-- BEGIN --
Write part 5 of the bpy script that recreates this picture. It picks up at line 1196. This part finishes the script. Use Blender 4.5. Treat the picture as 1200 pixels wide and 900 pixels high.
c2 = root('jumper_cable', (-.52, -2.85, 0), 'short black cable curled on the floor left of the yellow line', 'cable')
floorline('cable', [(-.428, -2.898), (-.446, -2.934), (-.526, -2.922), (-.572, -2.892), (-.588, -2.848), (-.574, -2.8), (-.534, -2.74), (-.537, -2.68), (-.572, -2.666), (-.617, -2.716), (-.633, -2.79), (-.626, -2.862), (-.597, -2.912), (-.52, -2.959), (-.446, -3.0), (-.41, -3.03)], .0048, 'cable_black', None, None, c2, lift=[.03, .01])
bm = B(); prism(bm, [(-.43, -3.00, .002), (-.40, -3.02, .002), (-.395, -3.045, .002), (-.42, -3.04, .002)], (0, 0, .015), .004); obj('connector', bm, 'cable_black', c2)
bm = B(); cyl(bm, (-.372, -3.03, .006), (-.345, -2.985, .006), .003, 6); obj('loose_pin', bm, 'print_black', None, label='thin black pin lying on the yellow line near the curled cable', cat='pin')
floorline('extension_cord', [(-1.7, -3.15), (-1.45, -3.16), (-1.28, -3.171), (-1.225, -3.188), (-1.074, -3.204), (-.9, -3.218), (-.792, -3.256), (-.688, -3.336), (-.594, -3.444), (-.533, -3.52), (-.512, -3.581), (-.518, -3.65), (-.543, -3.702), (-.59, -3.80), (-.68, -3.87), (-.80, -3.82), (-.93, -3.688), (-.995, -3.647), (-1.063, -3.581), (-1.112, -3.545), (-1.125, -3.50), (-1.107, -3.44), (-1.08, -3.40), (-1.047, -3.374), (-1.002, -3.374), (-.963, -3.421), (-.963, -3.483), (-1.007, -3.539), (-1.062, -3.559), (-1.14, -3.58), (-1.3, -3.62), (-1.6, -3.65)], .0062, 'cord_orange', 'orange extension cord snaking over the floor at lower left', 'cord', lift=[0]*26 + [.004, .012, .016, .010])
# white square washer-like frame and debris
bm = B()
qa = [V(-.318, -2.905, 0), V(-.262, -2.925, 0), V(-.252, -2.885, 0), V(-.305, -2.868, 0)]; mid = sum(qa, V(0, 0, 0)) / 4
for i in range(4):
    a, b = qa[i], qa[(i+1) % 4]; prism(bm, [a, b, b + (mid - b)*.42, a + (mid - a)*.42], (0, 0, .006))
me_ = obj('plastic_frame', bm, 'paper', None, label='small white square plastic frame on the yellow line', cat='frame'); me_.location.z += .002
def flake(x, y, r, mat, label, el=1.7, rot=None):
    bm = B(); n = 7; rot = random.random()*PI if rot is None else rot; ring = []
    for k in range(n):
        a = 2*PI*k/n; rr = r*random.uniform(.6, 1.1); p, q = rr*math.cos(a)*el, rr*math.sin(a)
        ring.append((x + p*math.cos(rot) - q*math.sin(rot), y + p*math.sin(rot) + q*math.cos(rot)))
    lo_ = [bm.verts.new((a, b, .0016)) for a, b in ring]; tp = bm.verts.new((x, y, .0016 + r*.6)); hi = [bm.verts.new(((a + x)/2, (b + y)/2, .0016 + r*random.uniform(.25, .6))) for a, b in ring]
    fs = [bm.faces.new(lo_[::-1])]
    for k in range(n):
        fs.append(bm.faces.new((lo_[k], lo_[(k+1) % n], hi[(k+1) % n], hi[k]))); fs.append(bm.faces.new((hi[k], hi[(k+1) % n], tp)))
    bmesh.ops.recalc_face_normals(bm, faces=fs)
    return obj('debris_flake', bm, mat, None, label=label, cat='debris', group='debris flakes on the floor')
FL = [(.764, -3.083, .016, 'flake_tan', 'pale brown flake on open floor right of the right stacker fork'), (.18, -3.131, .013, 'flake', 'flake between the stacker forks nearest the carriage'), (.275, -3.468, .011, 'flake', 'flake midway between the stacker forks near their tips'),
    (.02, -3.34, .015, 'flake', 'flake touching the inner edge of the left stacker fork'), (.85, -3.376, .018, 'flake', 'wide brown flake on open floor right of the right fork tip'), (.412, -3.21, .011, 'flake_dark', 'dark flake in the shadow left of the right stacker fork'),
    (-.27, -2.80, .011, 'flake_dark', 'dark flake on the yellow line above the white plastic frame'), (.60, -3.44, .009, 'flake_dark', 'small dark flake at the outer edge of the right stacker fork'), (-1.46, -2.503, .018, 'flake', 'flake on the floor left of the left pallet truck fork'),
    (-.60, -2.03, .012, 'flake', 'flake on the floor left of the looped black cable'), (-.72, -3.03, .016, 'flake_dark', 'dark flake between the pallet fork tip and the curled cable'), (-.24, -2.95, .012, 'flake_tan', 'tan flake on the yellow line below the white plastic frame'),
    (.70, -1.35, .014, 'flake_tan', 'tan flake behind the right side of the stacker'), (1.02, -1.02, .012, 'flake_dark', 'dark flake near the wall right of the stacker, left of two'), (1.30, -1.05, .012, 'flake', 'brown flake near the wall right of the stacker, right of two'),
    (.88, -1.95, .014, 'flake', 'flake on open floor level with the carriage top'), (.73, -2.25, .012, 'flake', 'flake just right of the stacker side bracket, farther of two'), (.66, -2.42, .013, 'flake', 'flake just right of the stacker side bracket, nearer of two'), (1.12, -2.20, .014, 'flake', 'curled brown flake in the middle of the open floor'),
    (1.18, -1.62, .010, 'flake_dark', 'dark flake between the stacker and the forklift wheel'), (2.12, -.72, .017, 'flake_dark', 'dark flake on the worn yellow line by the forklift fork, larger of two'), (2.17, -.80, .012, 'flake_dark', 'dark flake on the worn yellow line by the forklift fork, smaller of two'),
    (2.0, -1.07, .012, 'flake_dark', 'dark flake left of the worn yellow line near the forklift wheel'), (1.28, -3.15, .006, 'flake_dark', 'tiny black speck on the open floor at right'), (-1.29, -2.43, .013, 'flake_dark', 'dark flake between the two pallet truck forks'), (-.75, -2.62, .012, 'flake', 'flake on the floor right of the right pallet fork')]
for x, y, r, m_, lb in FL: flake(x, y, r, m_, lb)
-- END --
### [DIRECTION]
Using the listing above, reproduce each line without omission.

### [THE ANSWER]
Write part 5 of the bpy script that recreates this picture. It picks up at line 1196. This part finishes the script. Use Blender 4.5. Treat the picture as 1200 pixels wide and 900 pixels high.
c2 = root('jumper_cable', (-.52, -2.85, 0), 'short black cable curled on the floor left of the yellow line', 'cable')
floorline('cable', [(-.428, -2.898), (-.446, -2.934), (-.526, -2.922), (-.572, -2.892), (-.588, -2.848), (-.574, -2.8), (-.534, -2.74), (-.537, -2.68), (-.572, -2.666), (-.617, -2.716), (-.633, -2.79), (-.626, -2.862), (-.597, -2.912), (-.52, -2.959), (-.446, -3.0), (-.41, -3.03)], .0048, 'cable_black', None, None, c2, lift=[.03, .01])
bm = B(); prism(bm, [(-.43, -3.00, .002), (-.40, -3.02, .002), (-.395, -3.045, .002), (-.42, -3.04, .002)], (0, 0, .015), .004); obj('connector', bm, 'cable_black', c2)
bm = B(); cyl(bm, (-.372, -3.03, .006), (-.345, -2.985, .006), .003, 6); obj('loose_pin', bm, 'print_black', None, label='thin black pin lying on the yellow line near the curled cable', cat='pin')
floorline('extension_cord', [(-1.7, -3.15), (-1.45, -3.16), (-1.28, -3.171), (-1.225, -3.188), (-1.074, -3.204), (-.9, -3.218), (-.792, -3.256), (-.688, -3.336), (-.594, -3.444), (-.533, -3.52), (-.512, -3.581), (-.518, -3.65), (-.543, -3.702), (-.59, -3.80), (-.68, -3.87), (-.80, -3.82), (-.93, -3.688), (-.995, -3.647), (-1.063, -3.581), (-1.112, -3.545), (-1.125, -3.50), (-1.107, -3.44), (-1.08, -3.40), (-1.047, -3.374), (-1.002, -3.374), (-.963, -3.421), (-.963, -3.483), (-1.007, -3.539), (-1.062, -3.559), (-1.14, -3.58), (-1.3, -3.62), (-1.6, -3.65)], .0062, 'cord_orange', 'orange extension cord snaking over the floor at lower left', 'cord', lift=[0]*26 + [.004, .012, .016, .010])
# white square washer-like frame and debris
bm = B()
qa = [V(-.318, -2.905, 0), V(-.262, -2.925, 0), V(-.252, -2.885, 0), V(-.305, -2.868, 0)]; mid = sum(qa, V(0, 0, 0)) / 4
for i in range(4):
    a, b = qa[i], qa[(i+1) % 4]; prism(bm, [a, b, b + (mid - b)*.42, a + (mid - a)*.42], (0, 0, .006))
me_ = obj('plastic_frame', bm, 'paper', None, label='small white square plastic frame on the yellow line', cat='frame'); me_.location.z += .002
def flake(x, y, r, mat, label, el=1.7, rot=None):
    bm = B(); n = 7; rot = random.random()*PI if rot is None else rot; ring = []
    for k in range(n):
        a = 2*PI*k/n; rr = r*random.uniform(.6, 1.1); p, q = rr*math.cos(a)*el, rr*math.sin(a)
        ring.append((x + p*math.cos(rot) - q*math.sin(rot), y + p*math.sin(rot) + q*math.cos(rot)))
    lo_ = [bm.verts.new((a, b, .0016)) for a, b in ring]; tp = bm.verts.new((x, y, .0016 + r*.6)); hi = [bm.verts.new(((a + x)/2, (b + y)/2, .0016 + r*random.uniform(.25, .6))) for a, b in ring]
    fs = [bm.faces.new(lo_[::-1])]
    for k in range(n):
        fs.append(bm.faces.new((lo_[k], lo_[(k+1) % n], hi[(k+1) % n], hi[k]))); fs.append(bm.faces.new((hi[k], hi[(k+1) % n], tp)))
    bmesh.ops.recalc_face_normals(bm, faces=fs)
    return obj('debris_flake', bm, mat, None, label=label, cat='debris', group='debris flakes on the floor')
FL = [(.764, -3.083, .016, 'flake_tan', 'pale brown flake on open floor right of the right stacker fork'), (.18, -3.131, .013, 'flake', 'flake between the stacker forks nearest the carriage'), (.275, -3.468, .011, 'flake', 'flake midway between the stacker forks near their tips'),
    (.02, -3.34, .015, 'flake', 'flake touching the inner edge of the left stacker fork'), (.85, -3.376, .018, 'flake', 'wide brown flake on open floor right of the right fork tip'), (.412, -3.21, .011, 'flake_dark', 'dark flake in the shadow left of the right stacker fork'),
    (-.27, -2.80, .011, 'flake_dark', 'dark flake on the yellow line above the white plastic frame'), (.60, -3.44, .009, 'flake_dark', 'small dark flake at the outer edge of the right stacker fork'), (-1.46, -2.503, .018, 'flake', 'flake on the floor left of the left pallet truck fork'),
    (-.60, -2.03, .012, 'flake', 'flake on the floor left of the looped black cable'), (-.72, -3.03, .016, 'flake_dark', 'dark flake between the pallet fork tip and the curled cable'), (-.24, -2.95, .012, 'flake_tan', 'tan flake on the yellow line below the white plastic frame'),
    (.70, -1.35, .014, 'flake_tan', 'tan flake behind the right side of the stacker'), (1.02, -1.02, .012, 'flake_dark', 'dark flake near the wall right of the stacker, left of two'), (1.30, -1.05, .012, 'flake', 'brown flake near the wall right of the stacker, right of two'),
    (.88, -1.95, .014, 'flake', 'flake on open floor level with the carriage top'), (.73, -2.25, .012, 'flake', 'flake just right of the stacker side bracket, farther of two'), (.66, -2.42, .013, 'flake', 'flake just right of the stacker side bracket, nearer of two'), (1.12, -2.20, .014, 'flake', 'curled brown flake in the middle of the open floor'),
    (1.18, -1.62, .010, 'flake_dark', 'dark flake between the stacker and the forklift wheel'), (2.12, -.72, .017, 'flake_dark', 'dark flake on the worn yellow line by the forklift fork, larger of two'), (2.17, -.80, .012, 'flake_dark', 'dark flake on the worn yellow line by the forklift fork, smaller of two'),
    (2.0, -1.07, .012, 'flake_dark', 'dark flake left of the worn yellow line near the forklift wheel'), (1.28, -3.15, .006, 'flake_dark', 'tiny black speck on the open floor at right'), (-1.29, -2.43, .013, 'flake_dark', 'dark flake between the two pallet truck forks'), (-.75, -2.62, .012, 'flake', 'flake on the floor right of the right pallet fork')]
for x, y, r, m_, lb in FL: flake(x, y, r, m_, lb)